In the absence of financial and political disincentives however, the fact that is continuously over-looked is that women are opting not to return to work. Instead of being respected as free agents, those that make this choice are treated as victims of a social order which is portrayed as significantly less than the sum of its egalitarian parts.

For true parity to exist, the Men are from Mars and Women are from Venus mantra must be debunked. Ewing describes Germany as “one of the countries in most need of female talent” (my italics) but doesn’t define what he means by the term. If men and women are to be considered equal, then how can there be a fundamental distinction between “male” and “female” talent? Surely an individual’s capabilities cannot be merely attributed to their gender?

This Friday, a seminar will be held at University College Cork to discuss the introduction of legislation which would remove funding from political parties which do not reach the 30 per cent quota of female candidates at the next election.

‘Do we want to go down the road of quotas?’

While it’s worthwhile to draw attention to gender disparities in top corporate and political positions, the discourse that surrounds it – while well-intentioned – does a good job of enforcing the idea that women remain passive beings with little control over the course of their lives.

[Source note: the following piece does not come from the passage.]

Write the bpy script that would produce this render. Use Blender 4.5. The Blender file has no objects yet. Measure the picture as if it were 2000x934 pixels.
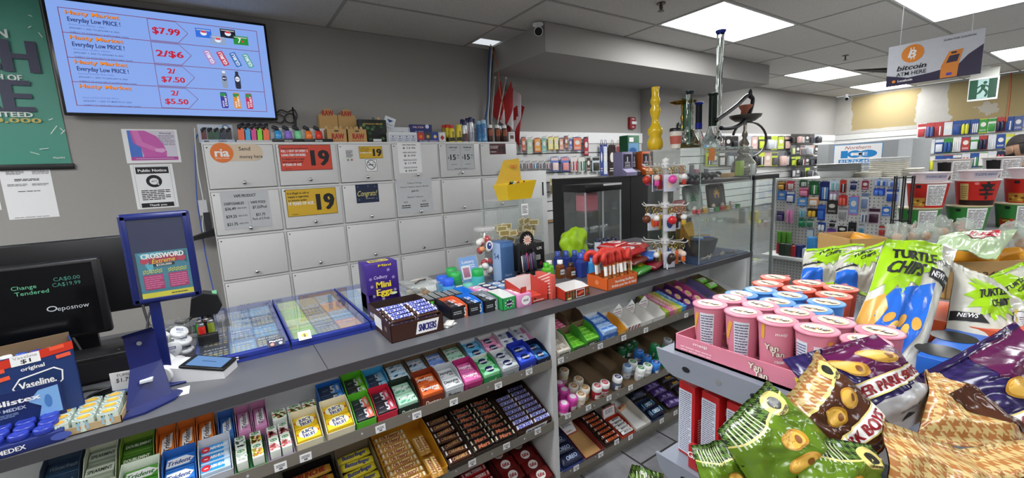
import bpy, bmesh, math, random
from mathutils import Vector, Matrix, geometry, noise
from math import sin, cos, pi, radians, sqrt, atan2, hypot
random.seed(7)
R = random.Random(11)
SC = bpy.context.scene
COL = SC.collection
V = Vector

# ------------------------------------------------------------------ camera
F_PX = 835.718
CAM = V((0, 0, 1.5))
YAW, PIT, ROL = 0.592101020, -0.155167552, -0.0483795482
fw = V((sin(YAW)*cos(PIT), cos(YAW)*cos(PIT), sin(PIT)))
rt = V((cos(YAW), -sin(YAW), 0)); up = rt.cross(fw)
rt, up = rt*cos(ROL)+up*sin(ROL), up*cos(ROL)-rt*sin(ROL)
cd = bpy.data.cameras.new('camera'); cam = bpy.data.objects.new('camera', cd); COL.objects.link(cam)
cd.sensor_width = 36; cd.lens = F_PX/2000*36; cd.clip_start = 0.02; cd.clip_end = 60
cam.matrix_world = Matrix(((rt.x, up.x, -fw.x, CAM.x), (rt.y, up.y, -fw.y, CAM.y), (rt.z, up.z, -fw.z, CAM.z), (0, 0, 0, 1)))
SC.camera = cam

# ------------------------------------------------------------------ world, exposure
wd = bpy.data.worlds.new('world'); SC.world = wd; wd.use_nodes = True
wd.node_tree.nodes['Background'].inputs[0].default_value = (0.9, 0.95, 1, 1)
wd.node_tree.nodes['Background'].inputs[1].default_value = 0.8
SC.view_settings.view_transform = 'Standard'; SC.view_settings.look = 'None'
SC.view_settings.gamma = 1; SC.view_settings.use_curve_mapping = False
SC.view_settings.exposure = 0.0
PANEL_W = 22.0          # emission of the ceiling panels
LED_W = 5.0            # emission of the light strips inside the display counter
SC.cycles.use_denoising = True
SC.cycles.max_bounces = 8; SC.cycles.transparent_max_bounces = 16
SC.cycles.sample_clamp_indirect = 4

# ------------------------------------------------------------------ where a photo point lies on a plane of the room
def ray(x, y): return rt*((x-1000)/F_PX) + up*(-(y-467)/F_PX) + fw
def atz(x, y, z): d = ray(x, y); return CAM + d*((z-CAM.z)/d.z)
def aty(x, y, Y): d = ray(x, y); return CAM + d*(Y/d.y)
def atx(x, y, X): d = ray(x, y); return CAM + d*(X/d.x)
def atd(x, y, D): return CAM + ray(x, y)*D

# ------------------------------------------------------------------ materials
MC = {}
def lin(h):
    h = h.lstrip('#'); c = [int(h[i:i+2], 16)/255 for i in (0, 2, 4)]
    return tuple((v/12.92 if v <= .04045 else ((v+.055)/1.055)**2.4) for v in c)
def nd(nt, t, **k):
    n = nt.nodes.new(t)
    for a, b in k.items():
        if a.startswith('i_'): n.inputs[a[2:].replace('_', ' ')].default_value = b
        else: setattr(n, a, b)
    return n
def mat(h, rough=.5, metal=0., var=.05, scale=30, bump=0., emit=0., alpha=1., trans=0., coat=0., name=None, ior=1.45):
    """principled material: colour h with a fine noise variation, optional bump"""
    key = (h, rough, metal, var, scale, bump, emit, alpha, trans, coat, name)
    if key in MC: return MC[key]
    m = bpy.data.materials.new(name or 'surface_'+h.lstrip('#')); m.use_nodes = True
    nt = m.node_tree; p = nt.nodes['Principled BSDF']; c = lin(h)
    p.inputs['Base Color'].default_value = (*c, 1); p.inputs['Roughness'].default_value = rough
    p.inputs['Metallic'].default_value = metal; p.inputs['IOR'].default_value = ior
    if coat: p.inputs['Coat Weight'].default_value = coat; p.inputs['Coat Roughness'].default_value = .08
    if emit:
        p.inputs['Base Color'].default_value = (.01, .01, .01, 1); p.inputs['Emission Color'].default_value = (*c, 1); p.inputs['Emission Strength'].default_value = emit
    if trans: p.inputs['Transmission Weight'].default_value = trans
    if alpha < 1: p.inputs['Alpha'].default_value = alpha
    if (var or bump) and not emit:
        tc = nd(nt, 'ShaderNodeTexCoord'); n = nd(nt, 'ShaderNodeTexNoise', i_Scale=scale, i_Detail=3.)
        nt.links.new(tc.outputs['Object'], n.inputs['Vector'])
        if var:
            r = nd(nt, 'ShaderNodeMapRange', i_To_Min=1-var, i_To_Max=1+var)
            mx = nd(nt, 'ShaderNodeMix', data_type='RGBA', blend_type='MULTIPLY'); mx.inputs[0].default_value = 1
            nt.links.new(n.outputs['Fac'], r.inputs['Value']); mx.inputs[6].default_value = (*c, 1)
            nt.links.new(r.outputs['Result'], mx.inputs[7]); nt.links.new(mx.outputs[2], p.inputs['Base Color'])
        if bump:
            bp = nd(nt, 'ShaderNodeBump', i_Strength=bump, i_Distance=.01)
            nt.links.new(n.outputs['Fac'], bp.inputs['Height']); nt.links.new(bp.outputs['Normal'], p.inputs['Normal'])
    MC[key] = m
    return m
def glassy(h='#f4faf8', a=.12, rough=.02, name='clear_glass'):
    """thin clear sheet: mostly see-through, with a glossy reflection"""
    key = ('g', h, a, rough)
    if key in MC: return MC[key]
    m = bpy.data.materials.new(name); m.use_nodes = True; nt = m.node_tree; nt.nodes.remove(nt.nodes['Principled BSDF'])
    out = nt.nodes['Material Output']
    tr = nd(nt, 'ShaderNodeBsdfTransparent'); tr.inputs[0].default_value = (.97, .985, .98, 1)
    gl = nd(nt, 'ShaderNodeBsdfGlossy'); gl.inputs[0].default_value = (1, 1, 1, 1); gl.inputs['Roughness'].default_value = rough
    df = nd(nt, 'ShaderNodeBsdfDiffuse'); df.inputs[0].default_value = (*lin(h), 1)
    lw = nd(nt, 'ShaderNodeLayerWeight'); pw = nd(nt, 'ShaderNodeMath', operation='POWER'); pw.inputs[1].default_value = 4.; nt.links.new(lw.outputs['Facing'], pw.inputs[0])
    fr = nd(nt, 'ShaderNodeMapRange', i_To_Min=.035, i_To_Max=.8); nt.links.new(pw.outputs[0], fr.inputs['Value'])
    m1 = nd(nt, 'ShaderNodeMixShader'); m1.inputs[0].default_value = a
    nt.links.new(tr.outputs[0], m1.inputs[1]); nt.links.new(df.outputs[0], m1.inputs[2])
    m2 = nd(nt, 'ShaderNodeMixShader'); nt.links.new(fr.outputs[0], m2.inputs[0])
    nt.links.new(m1.outputs[0], m2.inputs[1]); nt.links.new(gl.outputs[0], m2.inputs[2])
    nt.links.new(m2.outputs[0], out.inputs[0]); MC[key] = m
    return m
WHITE = mat('#e8e8e6', .45); BLACK = mat('#101012', .4); INK = mat('#17171a', .6, var=0); PAPER = mat('#e4e4e4', .6, var=.02)
CARD = mat('#b08d5f', .8, var=.1); CHROME = mat('#c9cbcc', .18, 1.); KRAFT = mat('#c79a62', .8)
CLEAR = glassy(a=.012); ACRYL = glassy('#e9eef0', .025)

# ------------------------------------------------------------------ text outlines (built-in font), cached flat meshes
TC = {}
def outline(s, bold=0., sh=0.):
    k = (s, bold, sh)
    if k in TC: return TC[k]
    cu = bpy.data.curves.new('t', 'FONT'); cu.body = s; cu.size = 1; cu.resolution_u = 2; cu.offset = bold; cu.shear = sh
    ob = bpy.data.objects.new('t', cu); me = bpy.data.meshes.new_from_object(ob)
    vs = [(v.co.x, v.co.y) for v in me.vertices]; fs = [tuple(p.vertices) for p in me.polygons]
    bpy.data.objects.remove(ob); bpy.data.curves.remove(cu); bpy.data.meshes.remove(me)
    if not vs: vs = [(0, 0), (1e-4, 0), (0, 1e-4)]; fs = [(0, 1, 2)]
    x0 = min(v[0] for v in vs); x1 = max(v[0] for v in vs)
    TC[k] = (vs, fs, x0, x1)
    return TC[k]
CAPH = .73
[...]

Interestingly two prominent female politicians in both Ireland and Germany oppose gender quotas. Minister of State for European Affairs Lucinda Creighton has come out against them, as has Germany’s Family Minister Kristina Schröder. The latter recently published a book titled Danke Emanzipiert Sind Wir Selber – which translates roughly as Thanks, But We’ve Emancipated Ourselves – in which she argues against the idea of dictating to women what kinds of social roles they should play.

If you take ‘gender equality’ to mean achieving a 50:50 female to male ratio within all sectors, we’re a long way away from achieving it. Do we want to go there anyway? How would society react to imposing a 30 per cent female quota on waste management or offshore drilling? Unless it’s accepted as equally scandalous that the proportion of male nurses is equivalent to that of female corporate executives, a discussion of gender can never be detached from a social weighting in favour of money.

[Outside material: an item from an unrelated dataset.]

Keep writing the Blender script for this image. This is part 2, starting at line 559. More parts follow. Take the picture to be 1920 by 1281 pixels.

Were society’s priorities reversed, public discussion might centre around the outrage that a man’s right to parental leave is considerably more restricted than a woman’s, that a boy’s emotional development is stunted by the expectation that he will advance up a corporate ladder and that the male body is no more than a military tool.

While you can’t spell “metaphorical penis” without pen, as I look again at my black felt tip I begin to think that Gilbert and Gubar might have been equipped with rather (pardon me) fertile imaginations.